Comment from Dave Polovitz, (6/5/2017, 8:53 AM)

Great article.


Comment from Phil Kabza, (6/5/2017, 9:34 AM)

Right on, Cherise! YPs are oftenhesitant to reach out to product reps because they are struggling with their own lack of knowledge. Your article makes the case that the product reps need to be proactive in making those initial contacts. The loyalty they generate will last the length of their careers.


Comment from GEOFF WOODFORD, (6/5/2017, 9:55 AM)

Agreed. Fantastic article. So important. Reps need to be advocates for the future of their products and their customers who use them.


Comment from M. Halliwell, (6/5/2017, 12:20 PM)

The other side of it is that the "old pros" in the industry, including the reps, also have to make sure that they are developing the YPs, not driving them away. I remember in one of my first jobs (I'm an X, but it still applies today), the contractor and one of the reps thought it best to do a "burn in" of the new guy. For my 8 weeks on that site (relatively small construction job), I did what was "textbook" and apparently "wrong"...no one invested the time to teach or mentor me in what was "right". YPs need that assistance to get the knowledge they will use throughout their careers...if you want to be part of that future, you need to be involved with them, not just the "bosses."


Comment from VCBud Jenkins, (6/6/2017, 3:30 AM)

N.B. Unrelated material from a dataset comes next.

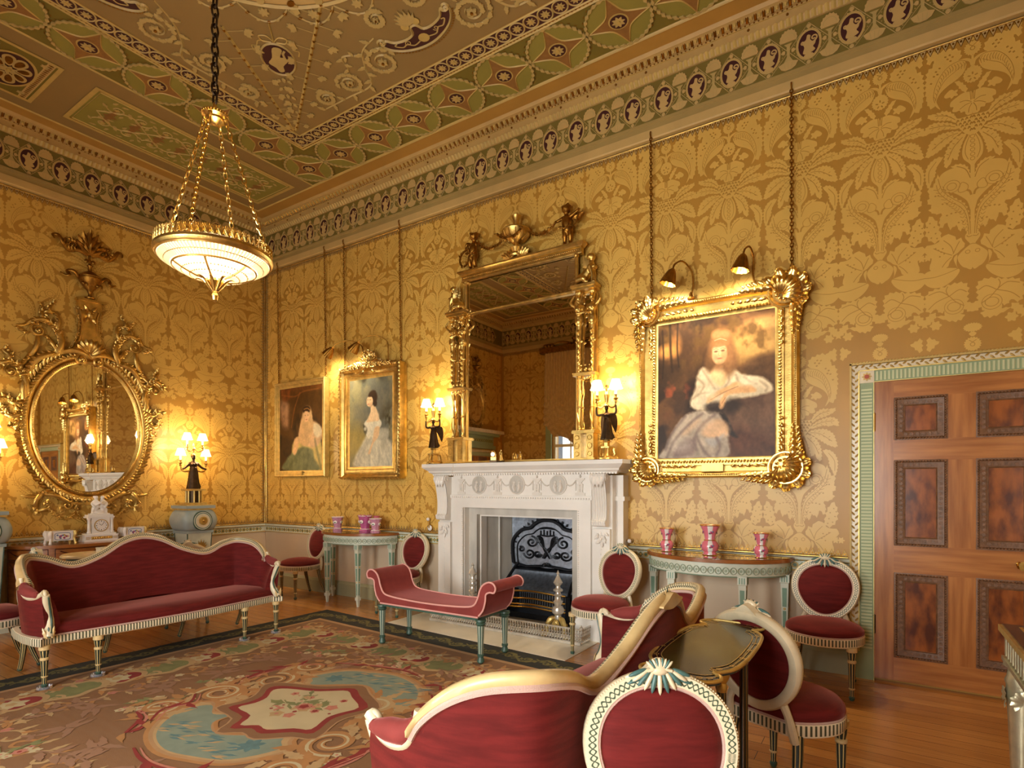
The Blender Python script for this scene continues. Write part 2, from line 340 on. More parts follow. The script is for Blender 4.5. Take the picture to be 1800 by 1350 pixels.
# ---- walls with woven damask
def damask_unit():   # one woven repeat, .525 wide and 2.0 high, mirrored about its axis; v = 0 at the top
    fg = MB(); dt = MB(); D = .00025; lay = [0]
    def KA(*a): return [((x-383)/1253, -(y-100+(.31-.00006*y)*(x-383))/1026) for x, y in zip(a[::2], a[1::2])]
    def KB(*a): return KA(*[q+(800 if i % 2 else -10) for i, q in enumerate(a)])
    def KC(*a): return [((x-860)/1124, -1.355-(y-180+.21*(x-860))/915) for x, y in zip(a[::2], a[1::2])]
    def put(pts, k):
        for s in (1, -1): lay[0] += 6e-6; fg.fill([(s*x, y) for x, y in pts], D*(1+k)+lay[0], 1)
    def serr(P, amp, st):   # saw the outline like a leaf
        P = np.asarray(P); Q = np.vstack([P, P[:1]]); d = np.concatenate([[0], np.cumsum(np.linalg.norm(np.diff(Q, axis=0), axis=1))]); n = max(6, int(d[-1]/st)); c = P.mean(0); o = []
        for i in range(n):
            q = d[-1]*i/n; p = np.array([np.interp(q, d, Q[:, 0]), np.interp(q, d, Q[:, 1])]); o.append(tuple(p+(c-p)/max(np.linalg.norm(c-p), 1e-6)*(amp if i % 2 else -amp*.3)))
        return o
    def F(pts, k=0, se=0., st=.010):
        P = smooth(pts, 5, True); put(serr(P, se, st) if se else P.tolist(), k)
    def G(pts, wd=.004, closed=False):
        P = smooth(pts, 4, closed)
        for s in (1, -1): lay[0] += 1e-6; dt.stroke([(s*x, y) for x, y in P], wd, .0011+lay[0]*.2, 0, closed)
    F(ell(0, -.103, .046, .048, 14), 0, .010, .016); G([(0, -.09), (.02, -.075)]); G(ell(0, -.105, .012, .012, 8), .004, True); F([(0, -.05), (.012, -.045), (.02, -.03), (0, -.02)]); F([(.0, -.155), (.006, -.155), (.006, -.235), (0, -.235)])
    # serrated leaf mass along the border, then the curled feather over it
    F(KA(455, 215, 470, 160, 520, 125, 575, 95, 640, 100, 655, 160, 695, 175, 708, 230, 712, 300, 706, 360, 692, 430, 665, 470, 640, 470, 645, 400, 620, 330, 560, 260, 490, 238), 0, .010, .018)
    F(KA(610, 95, 650, 60, 690, 30, 700, 80, 690, 140, 650, 130), 0, .008, .016)
    for x, y in ((510, 190), (530, 165), (545, 185), (560, 160), (525, 210), (600, 215), (625, 225), (640, 250), (615, 250), (660, 290)): G(KA(x, y, x+14, y-10), .010)
    F(KA(383, 318, 392, 280, 425, 252, 470, 236, 540, 228, 600, 258, 642, 320, 658, 390, 645, 450, 604, 508, 618, 470, 628, 430, 600, 392, 550, 372, 490, 362, 445, 342, 424, 300, 432, 268, 405, 290, 396, 322), 1)
    G(KA(436, 300, 430, 270, 470, 243, 540, 236, 596, 266, 636, 324, 650, 392, 640, 440), .0035); G(KA(446, 285, 500, 300, 570, 320, 620, 380, 636, 430), .003)
    for i in range(15): t = i/14; x0, y0 = np.interp(t, [0, .3, .6, 1], [448, 530, 595, 648]), np.interp(t, [0, .3, .6, 1], [262, 240, 268, 390]); G(KA(x0, y0, x0-12, y0+26, x0-8, y0+52-20*t), .0032)
    # pansy, side sprigs and lobed cup
    F(ell(0, -.28, .05, .056, 16), 0, .008, .018)
    for a in range(5): G([(.012*cos(a*1.26+.3), -.295+.014*sin(a*1.26+.3)), (.028*cos(a*1.26+.3), -.295+.030*sin(a*1.26+.3))], .008)
    F(KA(415, 470, 440, 420, 480, 375, 505, 370, 490, 400, 470, 440, 430, 490), 0, .006, .014); F(flower(.105, -.375, .032, 5, .45), 1); F(KA(500, 445, 530, 410, 575, 430, 560, 455, 520, 460), 1); G(KA(395, 560, 400, 500, 410, 470), .004); G(KA(388, 560, 388, 490), .004)
    F(KA(383, 520, 410, 495, 450, 482, 490, 488, 530, 500, 534, 530, 512, 545, 520, 570, 496, 588, 470, 592, 462, 612, 436, 618, 428, 642, 400, 660, 383, 650), 1); G(KA(390, 575, 430, 545, 470, 535), .004); G(KA(392, 580, 430, 575, 470, 585), .004); G(KA(388, 585, 405, 610, 410, 640), .004); G(KA(383, 665, 430, 655, 480, 640, 496, 610), .006)
    F(KA(383, 660, 440, 655, 490, 640, 480, 700, 450, 750, 420, 785, 383, 800), 1)
    for r in range(5):
        for i in range(4-r//2):
            x, y = 392+i*30+(r % 2)*14, 680+r*22-i*6
            if x < 486-r*16: G(KA(x-8, y+6, x, y-8, x+8, y+6), .0075)
    # spreading leaves
    for P, V in ((KA(478, 650, 510, 590, 570, 535, 640, 518, 694, 500, 684, 532, 650, 560, 600, 595, 540, 625, 492, 668), KA(500, 640, 560, 580, 640, 535)), (KA(476, 700, 530, 645, 600, 600, 660, 578, 712, 590, 716, 640, 676, 640, 640, 660, 590, 665, 530, 692, 480, 716), KA(500, 690, 580, 640, 680, 605)), (KA(456, 745, 530, 705, 610, 685, 672, 706, 690, 740, 706, 806, 640, 812, 590, 800, 540, 782, 500, 764), KA(480, 745, 560, 735, 660, 770)), (KA(425, 775, 480, 762, 540, 790, 576, 860, 570, 950, 530, 935, 520, 905, 488, 935, 470, 890, 450, 830), KA(450, 790, 510, 830, 550, 900))):
        F(P, 0, .007, .013); G(V, .0045)
        V2 = smooth(V, 5); 
        for i in range(2, len(V2)-1, 2): G([tuple(V2[i]+np.array([.004, .008])), tuple(V2[i]+np.array([.016, .016]))], .004); G([tuple(V2[i]+np.array([.004, -.008])), tuple(V2[i]+np.array([.014, -.018]))], .0035)
    F(KA(383, 795, 430, 820, 452, 880, 446, 940, 410, 990, 383, 1010), 2); G(KA(400, 800, 425, 850, 432, 910, 412, 965), .004)
    for i in range(6): G(ell(0, -.70-.03*i, .012, .011, 7), .0035, True)
    # stem, inner leaves, great plumes
    fg.stroke([(0, -.86), (0, -1.36)], .022, D, 1)
    F(KB(592, 62, 640, 42, 692, 60, 720, 110, 716, 180, 694, 245, 672, 205, 645, 165, 634, 110), 0, .006, .013); G(KB(640, 70, 690, 120, 692, 200), .004)
    F(KB(400, 340, 425, 260, 470, 200, 540, 172, 612, 185, 606, 250, 560, 315, 490, 380, 430, 450, 404, 520), 0); F(KB(402, 300, 424, 215, 480, 165, 544, 156, 510, 182, 470, 215, 440, 262, 412, 318), 1, .006, .013); G(KB(408, 300, 440, 225, 500, 175), .005)
    F(flower(.112, -1.01, .045, 8, .25), 2); G(ell(.112, -1.01, .026, .024, 10), .004, True); G(ell(.112, -1.01, .045, .042, 12), .0035, True)
    F(KB(425, 340, 465, 305, 490, 350, 470, 372, 430, 372), 2); G(KB(425, 340, 465, 305, 490, 350, 470, 372, 430, 372), .004, True); G(KB(402, 420, 412, 390, 432, 372), .012)
    F(KB(400, 695, 404, 620, 418, 520, 450, 450, 520, 378, 590, 290, 628, 168, 662, 232, 704, 240, 690, 292, 708, 342, 672, 366, 694, 402, 640, 452, 602, 458, 622, 510, 604, 574, 570, 540, 544, 604, 500, 590, 482, 640, 444, 636, 430, 675), 1, .009, .016)
    G(KB(406, 690, 412, 600, 428, 520, 462, 456, 530, 386, 600, 296, 628, 200), .004); G(KB(418, 690, 424, 610, 442, 530, 480, 466, 550, 398, 620, 306, 640, 240), .004)
    for i in range(16): t = (i+1)/17; x, y = np.interp(t, [0, .35, .7, 1], [420, 450, 545, 632]), np.interp(t, [0, .35, .7, 1], [680, 520, 400, 240]); G(KB(x, y, x+12, y+10, x+26+20*t, y-6), .0036); G(KB(x-8, y-4, x+2, y-14), .004)
    for x, y in ((470, 510), (500, 500), (530, 495), (560, 495), (450, 590), (480, 580), (560, 410), (590, 400), (620, 325), (640, 320)): G(KB(x, y, x+12, y-6), .009)
    # berries, vase, roses, melon, lower leaves
    F(KB(690, 446, 722, 510, 712, 590, 660, 652, 604, 645, 612, 570, 640, 490), 0, .010, .022)
    for x, y in ((680, 500), (650, 540), (690, 560), (640, 590), (670, 610), (700, 520), (630, 630)): G(KB(x, y, x+9, y-6), .009)
    F(KB(392, 678, 432, 674, 444, 700, 428, 730, 412, 758, 440, 775, 486, 806, 492, 836, 470, 884, 440, 912, 392, 920), 1); G(KB(395, 705, 420, 705, 432, 690), .005); G(KB(392, 760, 420, 760), .004); G(ell(.026, -1.475, .012, .011, 9), .004, True)
    F(KB(446, 740, 470, 690, 500, 690, 520, 650, 585, 622, 640, 662, 690, 650, 728, 660, 722, 700, 690, 740, 672, 776, 690, 810, 664, 872, 610, 884, 560, 860, 530, 810, 500, 790, 456, 770), 0, .005, .024)
    for P in (KB(520, 780, 540, 720, 590, 660), KB(525, 785, 500, 740, 480, 710), KB(530, 790, 600, 740, 660, 690), KB(535, 800, 570, 820, 600, 850)): G(P, .0045)
    for x, y in ((580, 760), (600, 740), (590, 720), (620, 720), (640, 700), (610, 770)): G(KB(x, y, x+10, y-6), .009)
    F(flower(.245, -1.47, .026, 6, .4), 1); F(KB(495, 800, 520, 820, 500, 880, 480, 920, 500, 870), 1)
    F(KC(940, 372, 1000, 342, 1080, 322, 1150, 320, 1164, 368, 1120, 422, 1050, 446, 990, 432, 950, 404), 0); G(KC(945, 365, 1010, 370, 1090, 368, 1160, 350), .004)
    F(KC(880, 512, 900, 470, 960, 448, 1040, 446, 1130, 446, 1162, 500, 1150, 560, 1120, 590, 1090, 566, 1050, 616, 1000, 570, 960, 610, 890, 640, 884, 560), 0, .010, .018)
    for P in (KC(1000, 520, 940, 500, 895, 530), KC(1000, 520, 1060, 470, 1130, 470), KC(1000, 520, 1080, 530, 1130, 560), KC(1000, 520, 960, 570, 910, 610), KC(1005, 520, 1020, 480, 1010, 455)): G(P, .005)
    F(flower(.10, -1.835, .07, 8, .2), 1); F(flower(.19, -1.80, .05, 7, .25), 0); G(ell(.10, -1.835, .035, .03, 12), .004, True); G(ell(.10, -1.835, .052, .05, 12), .0035, True); F(xf(leafo(.15, .035, 5, .4), .04, -1.90, -.3)); F(xf(leafo(.13, .03, 5), .2, -1.86, -.9)); F(xf(leafo(.10, .03, 4), .03, -1.88, 2.4)); F(flower(.2, -1.95, .035, 6, .3), 0); F(ell(0, -1.99, .05, .03, 12), 0, .008, .014)
    return fg, dt
DU, DD = damask_unit()
def damask(mb, u0, u1, v1, v0, first, holes=()):
    def pl(src, uc, vc, lift=0.):
        v, p = src.arr()
        idx = 0; k0 = np.array([min(q) for q in src.F]); 
        out = MB()
        def cut(P, ax, lim, sg):
            o = []
            for i in range(len(P)):
                p, q_ = P[i], P[(i+1) % len(P)]; dp, dq = sg*(p[ax]-lim), sg*(q_[ax]-lim)
                if dp >= 0: o.append(p)
                if dp*dq < 0: o.append(p+(q_-p)*dp/(dp-dq))
            return o
        for q, mi in zip(src.F, src.I):
            a = v[q]+np.array([uc, vc, lift]); x0, x1 = a[:, 0].min(), a[:, 0].max(); y0, y1 = a[:, 1].min(), a[:, 1].max()
            if x1 < u0 or x0 > u1 or y0 > v1 or y1 < v0: continue
            if any(x1 > h[0] and x0 < h[1] and y1 > h[2] and y0 < h[3] for h in holes): continue
            if x0 < u0 or x1 > u1 or y1 > v1 or y0 < v0:
                for ax, lim, sg in ((0, u0, 1), (0, u1, -1), (1, v0, 1), (1, v1, -1)): a = cut(a, ax, lim, sg)
                if len(a) < 3: continue
            out.add(a, [tuple(range(len(a)))], mi)
        if out.n: mb.stamp(out)
    u = first; ci = 0
    while u < u1+.27:
        for r in range(2):
            lf = .0011*r+.0004*(ci % 2); pl(DU, u, v1+.01-2.0*r, lf); pl(DD, u, v1+.01-2.0*r, lf+.0003)
        u += .525; ci += 1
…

The Managers of companies need to realize that they have to send these YPs to Technical Classes whenever they arise. Especially the millennials who are too busy having fun to go to a class involving work. They need to be pushed by the boss into getting a career going.


Comment from Charles Thompson, (6/6/2017, 10:04 AM)

I agree with M. Halliwell and VCBud Jenkins as well as the author. I am a "Boomer" and my experience in working with YPs is they are reticent to engage product representatives even when they are contacted. With the proliferation of the internet and websites, they think they can acquire the information they need without a product representative. The majority of the time they want me to make the contact and inform them or in practice, wait for a problem to arise to engage the representative. I think it is incumbent on the mentors of the YPs to instill the benefits of the cooperative effort of the representative and the professional to reach a common goal in the practice of construction. If the YPs don't see their mentors and peers engaging representatives, they won't want to do it either. Management of AEC firms need to realize that the cooperative effort of both manufacturers and designers has a distinct effect on their profits as well as their image and their client's satisfaction.


Comment from Cherise Lakeside, (6/6/2017, 2:51 PM)

Thank you all, so much, for your great comments. I have read an interesting statistic in more than one place now. By the year 2025 (7.5 years) our work force will be fully 75% millennials. If that doesn't give us all a wake up call, I don't kno what will. I am Gen X and will get to work alongside this exciting group of young people. They are motivated to learn but often are not empowered to do so, especially if it will cost money or precious billable hours. I am helping with a YP development program in my firm and working both at the Chapter and National level of CSI to embrace this group. Those of us who are more "seasoned" need to make noise with the powers-that-be about how important this is. Unfortunately, our YP's are often not heard.


Comment from M. Halliwell, (6/7/2017, 11:16 AM)

Cherise, unfortunately the hesitance to invest in learning it all too common. A lot of Boomers are closing in on retirement, but the Gen X who will take their place have limited education and experience that would help them run a company. Most Gen X (if they remained in their field due to the two recessions that were mentioned) are more involved with the jobs in hand and assisting the Gen Y and Millennials with figuring out the job than being groomed for future leadership of their firm. The clock is ticking and the Boomers aren't going to be around forever....but few have really give thought to succession plans.